While some cantons had imposed restrictions on planning permission for 5G sites, it does not apply to the whole of Switzerland. This article was updated to reflect these comments.

Switzerland is one of the European leaders in the roll-out of 5G mobile technology, rolling out more than 2,000 antennas last year alone, with telcos promising that the network would be switched on very soon.

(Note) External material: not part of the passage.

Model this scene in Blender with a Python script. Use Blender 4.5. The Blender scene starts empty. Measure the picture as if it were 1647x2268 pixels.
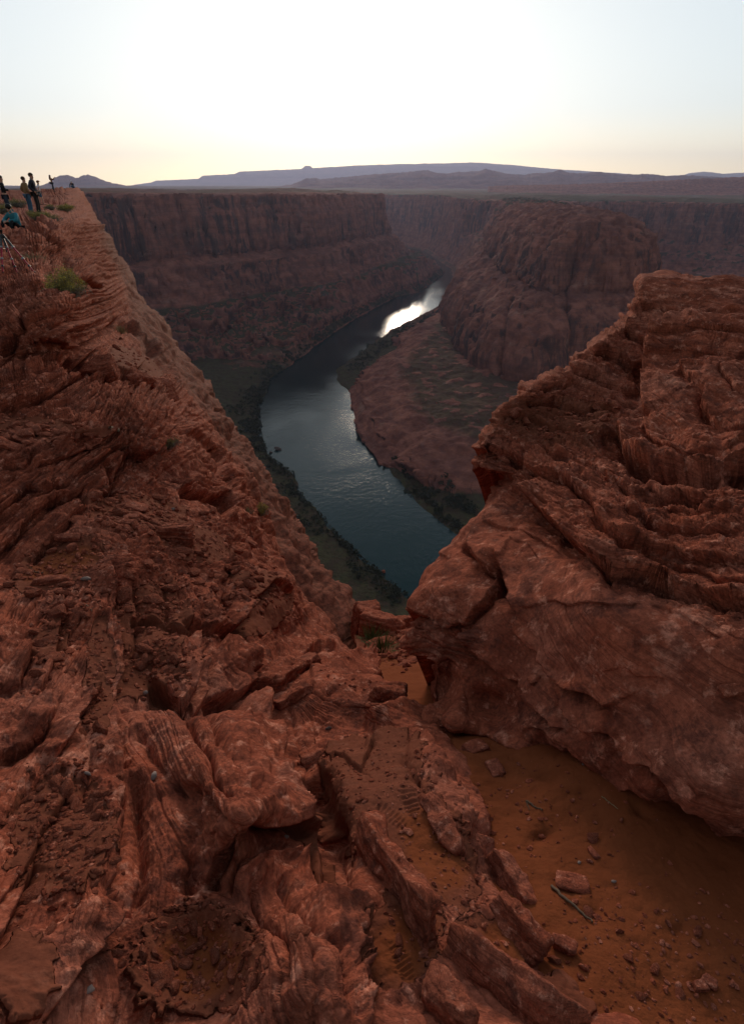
import bpy, bmesh, math, random
import numpy as np
from mathutils import Vector, Matrix

C = bpy.context
SC = C.scene
COL = SC.collection
R = math.radians

# ------------------------------------------------------------------ camera, sky, sun, exposure
PITCH = R(30.08)                 # camera looks 30 degrees below the horizon from the canyon rim
FPX = 1250.0                     # focal length in image pixels (frame 1647 x 2268)
cam_data = bpy.data.cameras.new("camera")
cam = bpy.data.objects.new("camera", cam_data); COL.objects.link(cam)
cam.location = (0, 0, 0)         # eye level is z = 0; the river lies 300 m below
cam.rotation_euler = (R(90) - PITCH, 0, 0)
cam_data.sensor_fit = 'VERTICAL'
cam_data.sensor_height = 36.0
cam_data.lens = 36.0 * FPX / 2268.0
cam_data.clip_start = 0.05
cam_data.clip_end = 200000
SC.camera = cam

SUN_EL = R(8)
SUN_AZ = R(-2.5)                   # the sun has just gone below the far mesa, a little left of centre
world = bpy.data.worlds.new("World"); SC.world = world
world.use_nodes = True
wn = world.node_tree; wn.nodes.clear()
w_out = wn.nodes.new('ShaderNodeOutputWorld')
w_bg = wn.nodes.new('ShaderNodeBackground'); w_bg.inputs['Strength'].default_value = 0.15
w_sky = wn.nodes.new('ShaderNodeTexSky'); w_sky.sky_type = 'NISHITA'
w_sky.sun_disc = False
w_sky.sun_elevation = SUN_EL
w_sky.sun_rotation = SUN_AZ
w_sky.altitude = 1300; w_sky.air_density = 1.0; w_sky.dust_density = 1.6; w_sky.ozone_density = 1.0
w_hsv = wn.nodes.new('ShaderNodeHueSaturation'); w_hsv.inputs['Saturation'].default_value = 0.85; w_hsv.inputs['Value'].default_value = 1.88
w_gam = wn.nodes.new('ShaderNodeGamma'); w_gam.inputs['Gamma'].default_value = 0.36      # compresses the brightness range of the dusk sky
w_tint = wn.nodes.new('ShaderNodeMix'); w_tint.data_type = 'RGBA'; w_tint.blend_type = 'MULTIPLY'; w_tint.inputs[0].default_value = 1.0; w_tint.inputs[7].default_value = (0.94, 1.0, 1.01, 1)
wn.links.new(w_sky.outputs[0], w_gam.inputs['Color']); wn.links.new(w_gam.outputs[0], w_tint.inputs[6]); wn.links.new(w_tint.outputs[2], w_hsv.inputs['Color'])
w_tc = wn.nodes.new('ShaderNodeTexCoord'); w_sep = wn.nodes.new('ShaderNodeSeparateXYZ'); wn.links.new(w_tc.outputs['Generated'], w_sep.inputs[0])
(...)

This week, the Financial Times reported that Switzerland’s Federal Office for the Environment, or Das Bundesamt für Umwelt (Bafu), had placed an indefinite moratorium on its use over potential health concerns.

It reported that Bafu sent a letter to the governments of the nation’s cantons at the end of January, and had “now in effect called time on the use of all new 5G towers”. Under the system of government in Switzerland, the cantons license out the telecoms infrastructure but the central government in Bern has overall responsibility for its framework.

According to the Financial Times, Bafu said that it “cannot yet provide universal criteria” without further testing 5G for the potential impact of radiation, and wants to monitor “exposure through adaptive [5G] antennas in depth, if possible in real-world operational conditions”, adding that “this work will take some time”.

However, in a statement to Mobile World Live, a representative of Bafu said these letters did “not contain any recommendation to stop the permitting of 5G base stations”.

“Rather, it sets out how the cantons can proceed with the permitting of 5G and adaptive antennas until FOEN’s enforcement aid on adaptive antennas is available,” they added.

Mast roll-out to continue

Several cantons have already placed their own restrictions on 5G, but the country’s biggest telecoms firm, Swisscom, has stated it will continue to roll out its 5G infrastructure. It promised customers that speeds of 2Gbps could still be achieved without new masts.

While Swisscom said it understood “the fears that are expressed about new technologies”, it added that there is “no evidence that antenna radiation within the limit values adversely affects human health”.

Swisscom also stated that 5G uses frequencies similar to 4G, which have already been subjected to “several thousand studies”, and that Switzerland’s regulatory limits were “10 times stricter than those recommended by the World Health Organisation”.

Swiss popular opinion of 5G has been mixed, with a number of protests being held in Bern, Zurich and Geneva against its roll-out. Two cantons are currently in the process of collecting signatures with the aim of triggering a national referendum on the use of 5G, according to the Financial Times.